I guess Kathleen Parker does not like competition.
But loves people like DanRather and MaryApes.
And look where it got em.
" Im reminded of the savage children stranded on an island in William Goldings Lord of the Flies. Without adult supervision, they organize themselves into rival tribes, learn to hunt and kill, and eventually become murderous barbarians in the absence of a civilizing structure. "
Sounds like she's been to DU
How about THIS Ms Parker, if you GD journalists are so GOOD at what you do, why do us "amatuer" bloggers SCARE YOU TO DEATH?
If you do the work a jounalist is SUPPOSED to do, ie present us the facts, well researched, we'll have nothing to pick apart now will we. ;) Have a good day!
There's no place for them to run or hide. They know their time is short. Their credibility is in flames and the new media is like a host of ants picking away at a rotten piece of fruit.
The new media is freedom as our founders envisioned it. A million voices speaking their own truth, not corporate media conglomerates driven by their particular agendas, monopolizing the voice of the people into a neatly packaged product.
Say what you will about the new media. It is the future, unless the forces of evil can extinguish the flame of freedom that drives it.
Better put some ice on that, Kathleen.
Beware the babbling Kathleen Parker
I think she meant "left".
Author can be reached at:
kparker@kparker.com
she's worried because bloggers are making traditional columnists more irrelevant every day. She actually makes me want to start my own blog, thanks Ms. Parker ;-)

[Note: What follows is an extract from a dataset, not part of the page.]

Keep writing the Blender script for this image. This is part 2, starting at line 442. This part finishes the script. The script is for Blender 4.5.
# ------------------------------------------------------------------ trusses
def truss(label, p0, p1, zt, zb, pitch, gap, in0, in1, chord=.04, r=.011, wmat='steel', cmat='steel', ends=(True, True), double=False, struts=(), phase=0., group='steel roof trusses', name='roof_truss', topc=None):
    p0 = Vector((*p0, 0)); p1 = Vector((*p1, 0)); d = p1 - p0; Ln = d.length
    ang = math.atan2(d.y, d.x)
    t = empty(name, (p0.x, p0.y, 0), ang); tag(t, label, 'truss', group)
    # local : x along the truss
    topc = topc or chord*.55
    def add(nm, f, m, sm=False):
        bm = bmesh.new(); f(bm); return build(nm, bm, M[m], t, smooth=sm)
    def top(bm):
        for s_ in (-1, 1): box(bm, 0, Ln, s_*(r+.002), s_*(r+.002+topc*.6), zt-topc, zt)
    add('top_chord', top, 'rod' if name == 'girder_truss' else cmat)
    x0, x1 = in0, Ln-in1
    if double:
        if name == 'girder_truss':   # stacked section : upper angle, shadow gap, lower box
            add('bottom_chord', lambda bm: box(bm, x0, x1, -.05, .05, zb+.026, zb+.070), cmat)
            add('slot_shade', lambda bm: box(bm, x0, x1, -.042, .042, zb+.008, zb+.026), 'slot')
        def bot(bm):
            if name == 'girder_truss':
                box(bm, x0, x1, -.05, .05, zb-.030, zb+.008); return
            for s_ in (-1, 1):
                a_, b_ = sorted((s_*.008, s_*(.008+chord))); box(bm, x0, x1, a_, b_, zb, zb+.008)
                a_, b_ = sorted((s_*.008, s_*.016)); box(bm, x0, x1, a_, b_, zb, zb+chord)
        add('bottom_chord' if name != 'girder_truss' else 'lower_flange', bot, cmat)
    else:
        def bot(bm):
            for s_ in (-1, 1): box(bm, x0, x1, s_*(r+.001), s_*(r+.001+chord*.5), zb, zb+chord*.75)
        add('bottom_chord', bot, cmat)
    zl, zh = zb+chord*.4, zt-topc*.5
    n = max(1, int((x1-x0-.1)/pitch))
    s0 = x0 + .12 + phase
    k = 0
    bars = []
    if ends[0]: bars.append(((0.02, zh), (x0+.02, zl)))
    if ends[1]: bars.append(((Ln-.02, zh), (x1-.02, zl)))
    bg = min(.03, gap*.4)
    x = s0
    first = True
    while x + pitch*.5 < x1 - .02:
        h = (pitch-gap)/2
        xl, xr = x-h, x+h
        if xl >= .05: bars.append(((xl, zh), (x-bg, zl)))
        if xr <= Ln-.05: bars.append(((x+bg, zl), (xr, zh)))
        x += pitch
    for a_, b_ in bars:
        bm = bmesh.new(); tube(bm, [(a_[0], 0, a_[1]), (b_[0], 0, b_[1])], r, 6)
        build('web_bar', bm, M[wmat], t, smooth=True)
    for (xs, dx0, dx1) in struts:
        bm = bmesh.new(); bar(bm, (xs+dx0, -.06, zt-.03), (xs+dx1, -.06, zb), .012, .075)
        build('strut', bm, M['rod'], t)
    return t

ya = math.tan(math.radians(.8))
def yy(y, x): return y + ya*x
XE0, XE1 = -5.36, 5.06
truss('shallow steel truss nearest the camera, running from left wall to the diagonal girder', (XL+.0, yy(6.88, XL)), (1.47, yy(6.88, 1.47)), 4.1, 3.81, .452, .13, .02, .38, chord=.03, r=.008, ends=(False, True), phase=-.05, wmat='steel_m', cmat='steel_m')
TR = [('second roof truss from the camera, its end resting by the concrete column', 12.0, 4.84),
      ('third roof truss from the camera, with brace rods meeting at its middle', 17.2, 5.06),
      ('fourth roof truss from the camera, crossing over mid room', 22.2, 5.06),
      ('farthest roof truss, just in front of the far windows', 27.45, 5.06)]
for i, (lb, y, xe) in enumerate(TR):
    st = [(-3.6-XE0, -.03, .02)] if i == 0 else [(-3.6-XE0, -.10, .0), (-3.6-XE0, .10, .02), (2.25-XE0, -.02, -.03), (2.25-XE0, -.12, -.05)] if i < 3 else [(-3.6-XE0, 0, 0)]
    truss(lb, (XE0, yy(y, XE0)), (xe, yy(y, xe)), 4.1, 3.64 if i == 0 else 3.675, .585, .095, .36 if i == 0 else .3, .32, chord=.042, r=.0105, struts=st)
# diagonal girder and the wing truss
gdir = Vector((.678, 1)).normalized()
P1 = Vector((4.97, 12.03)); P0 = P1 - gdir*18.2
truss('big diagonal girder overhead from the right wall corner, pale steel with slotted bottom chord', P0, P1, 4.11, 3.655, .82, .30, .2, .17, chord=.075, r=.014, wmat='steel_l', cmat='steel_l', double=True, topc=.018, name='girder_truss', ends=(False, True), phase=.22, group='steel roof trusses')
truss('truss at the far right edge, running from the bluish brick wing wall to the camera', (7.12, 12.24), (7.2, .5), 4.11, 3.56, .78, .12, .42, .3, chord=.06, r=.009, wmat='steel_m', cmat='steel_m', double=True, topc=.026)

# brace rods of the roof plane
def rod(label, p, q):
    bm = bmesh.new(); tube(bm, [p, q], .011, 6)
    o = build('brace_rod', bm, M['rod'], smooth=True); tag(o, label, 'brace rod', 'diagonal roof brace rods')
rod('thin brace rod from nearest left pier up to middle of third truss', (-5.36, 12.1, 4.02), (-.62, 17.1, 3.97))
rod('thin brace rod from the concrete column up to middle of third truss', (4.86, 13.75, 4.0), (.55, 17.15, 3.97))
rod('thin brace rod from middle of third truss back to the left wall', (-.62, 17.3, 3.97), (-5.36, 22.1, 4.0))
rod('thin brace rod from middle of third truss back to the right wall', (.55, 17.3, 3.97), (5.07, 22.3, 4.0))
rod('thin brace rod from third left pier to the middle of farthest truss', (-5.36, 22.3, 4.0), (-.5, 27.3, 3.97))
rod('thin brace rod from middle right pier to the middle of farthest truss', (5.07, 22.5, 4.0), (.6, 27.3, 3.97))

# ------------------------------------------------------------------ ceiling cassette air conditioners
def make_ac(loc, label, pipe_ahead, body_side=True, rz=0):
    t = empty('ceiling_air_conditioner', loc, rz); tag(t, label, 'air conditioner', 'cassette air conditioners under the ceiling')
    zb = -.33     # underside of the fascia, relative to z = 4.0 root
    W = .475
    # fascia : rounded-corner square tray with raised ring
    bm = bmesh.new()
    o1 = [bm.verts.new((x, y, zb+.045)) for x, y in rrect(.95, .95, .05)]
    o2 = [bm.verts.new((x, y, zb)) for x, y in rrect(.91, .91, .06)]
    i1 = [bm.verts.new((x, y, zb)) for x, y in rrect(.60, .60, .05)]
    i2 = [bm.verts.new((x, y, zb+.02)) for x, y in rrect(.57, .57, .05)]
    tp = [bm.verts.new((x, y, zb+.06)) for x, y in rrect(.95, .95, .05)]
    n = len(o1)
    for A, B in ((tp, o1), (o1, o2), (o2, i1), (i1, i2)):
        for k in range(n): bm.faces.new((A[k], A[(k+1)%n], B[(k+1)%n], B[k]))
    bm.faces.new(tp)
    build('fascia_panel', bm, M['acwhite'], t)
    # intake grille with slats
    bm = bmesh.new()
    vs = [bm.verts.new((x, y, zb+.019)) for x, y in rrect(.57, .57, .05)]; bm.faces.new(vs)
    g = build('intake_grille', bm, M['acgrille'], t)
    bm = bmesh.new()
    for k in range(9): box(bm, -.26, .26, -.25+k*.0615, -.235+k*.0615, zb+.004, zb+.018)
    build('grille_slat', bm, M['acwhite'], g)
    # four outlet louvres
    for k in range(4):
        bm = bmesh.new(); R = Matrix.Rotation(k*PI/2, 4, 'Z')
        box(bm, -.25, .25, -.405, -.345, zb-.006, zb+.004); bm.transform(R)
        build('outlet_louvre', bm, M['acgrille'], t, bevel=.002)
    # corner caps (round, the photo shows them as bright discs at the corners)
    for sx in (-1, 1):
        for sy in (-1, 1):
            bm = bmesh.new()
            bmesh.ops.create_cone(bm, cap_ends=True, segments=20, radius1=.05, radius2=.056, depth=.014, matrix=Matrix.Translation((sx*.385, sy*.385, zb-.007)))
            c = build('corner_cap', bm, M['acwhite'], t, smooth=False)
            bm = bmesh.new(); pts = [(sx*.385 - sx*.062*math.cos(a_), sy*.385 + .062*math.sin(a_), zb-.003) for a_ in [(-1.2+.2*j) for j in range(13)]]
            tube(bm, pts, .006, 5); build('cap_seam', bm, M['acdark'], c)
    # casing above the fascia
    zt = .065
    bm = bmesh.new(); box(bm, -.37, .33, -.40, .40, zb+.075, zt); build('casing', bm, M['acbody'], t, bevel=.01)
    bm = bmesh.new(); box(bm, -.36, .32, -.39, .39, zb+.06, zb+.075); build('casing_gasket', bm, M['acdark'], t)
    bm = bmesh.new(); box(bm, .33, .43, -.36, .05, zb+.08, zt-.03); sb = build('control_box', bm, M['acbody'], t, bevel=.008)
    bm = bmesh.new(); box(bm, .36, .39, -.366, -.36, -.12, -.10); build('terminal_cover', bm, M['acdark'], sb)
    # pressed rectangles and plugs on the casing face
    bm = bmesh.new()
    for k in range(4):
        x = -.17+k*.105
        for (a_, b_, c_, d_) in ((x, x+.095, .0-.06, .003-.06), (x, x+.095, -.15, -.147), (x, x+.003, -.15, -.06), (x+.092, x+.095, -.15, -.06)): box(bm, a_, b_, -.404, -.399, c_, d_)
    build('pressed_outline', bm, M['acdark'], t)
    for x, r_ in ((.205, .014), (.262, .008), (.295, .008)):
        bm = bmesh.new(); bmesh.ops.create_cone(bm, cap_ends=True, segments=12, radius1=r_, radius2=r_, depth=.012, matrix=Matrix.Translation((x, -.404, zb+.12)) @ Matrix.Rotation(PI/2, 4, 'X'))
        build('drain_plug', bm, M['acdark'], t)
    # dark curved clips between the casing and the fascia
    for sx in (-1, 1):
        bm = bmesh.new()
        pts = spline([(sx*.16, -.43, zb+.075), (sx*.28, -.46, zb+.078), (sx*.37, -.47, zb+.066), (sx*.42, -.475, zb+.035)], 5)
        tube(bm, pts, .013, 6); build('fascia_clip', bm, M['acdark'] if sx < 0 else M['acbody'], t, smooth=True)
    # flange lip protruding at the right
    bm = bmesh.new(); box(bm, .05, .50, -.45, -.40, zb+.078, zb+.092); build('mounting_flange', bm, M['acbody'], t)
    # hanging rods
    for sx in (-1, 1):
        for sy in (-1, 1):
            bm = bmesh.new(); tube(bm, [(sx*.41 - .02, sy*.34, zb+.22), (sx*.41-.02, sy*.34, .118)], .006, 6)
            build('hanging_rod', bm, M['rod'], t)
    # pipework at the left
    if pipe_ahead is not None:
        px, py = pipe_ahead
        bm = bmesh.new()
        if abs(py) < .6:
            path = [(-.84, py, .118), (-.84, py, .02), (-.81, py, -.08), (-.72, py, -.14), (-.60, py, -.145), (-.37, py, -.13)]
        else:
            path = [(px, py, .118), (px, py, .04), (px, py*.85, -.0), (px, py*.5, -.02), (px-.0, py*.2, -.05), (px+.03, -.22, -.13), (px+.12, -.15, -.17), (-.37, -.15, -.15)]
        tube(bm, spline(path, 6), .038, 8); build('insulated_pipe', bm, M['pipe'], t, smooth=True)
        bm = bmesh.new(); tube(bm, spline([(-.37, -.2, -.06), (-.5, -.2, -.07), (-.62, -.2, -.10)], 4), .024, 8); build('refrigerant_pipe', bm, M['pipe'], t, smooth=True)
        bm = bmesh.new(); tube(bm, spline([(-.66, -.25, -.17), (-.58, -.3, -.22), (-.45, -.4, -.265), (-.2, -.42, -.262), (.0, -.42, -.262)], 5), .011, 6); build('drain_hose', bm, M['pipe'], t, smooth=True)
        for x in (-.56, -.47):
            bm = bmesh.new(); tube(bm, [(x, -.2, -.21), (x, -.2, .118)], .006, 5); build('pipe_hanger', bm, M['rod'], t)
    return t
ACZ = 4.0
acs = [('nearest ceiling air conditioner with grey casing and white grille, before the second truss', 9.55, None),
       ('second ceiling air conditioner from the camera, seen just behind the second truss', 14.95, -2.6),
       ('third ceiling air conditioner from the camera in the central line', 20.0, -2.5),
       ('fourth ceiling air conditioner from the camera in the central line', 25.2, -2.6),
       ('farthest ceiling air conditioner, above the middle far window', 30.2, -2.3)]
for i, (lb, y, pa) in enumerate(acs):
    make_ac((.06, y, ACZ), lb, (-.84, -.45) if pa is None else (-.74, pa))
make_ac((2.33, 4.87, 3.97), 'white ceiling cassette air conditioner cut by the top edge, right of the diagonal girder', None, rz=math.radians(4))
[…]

Kathleen Parker has sure changed her tune from a year ago. Sounds like Hitlery's goons paid Ms. Parker a visit...
http://www.michnews.com/cgi-bin/artman/exec/view.cgi/114/5124
All of which brings me to my premise that the blogosphere isn't just a challenge to journalism in its currently stagnant state, but a potential boon to problem-solving of a higher order. The beauty of the blogosphere is that it is self-igniting, self-propelling and self-selecting, a sort of intellectual ecosystem wherein the best specimens from various disciplines descend from the ethers, converge on an issue and apply their unique talents.
Though virtually newborn, the blogosphere has blossomed exponentially in a matter of Earth-time seconds, from a few random voices to a mighty and diverse chorus of sometimes spectacular talent. Bloggers are the Big Bang of the Information Age.
Parker is usually pretty good. Maybe she got hit in the head.
*Every* news story I've ever had intimate knowledge of had some fact wrong. Be it dates, names, actions, etc., something in the article was wrong.
I guess he's talking about those alternative-universe newspapers. You know, not the kind we have here in this universe.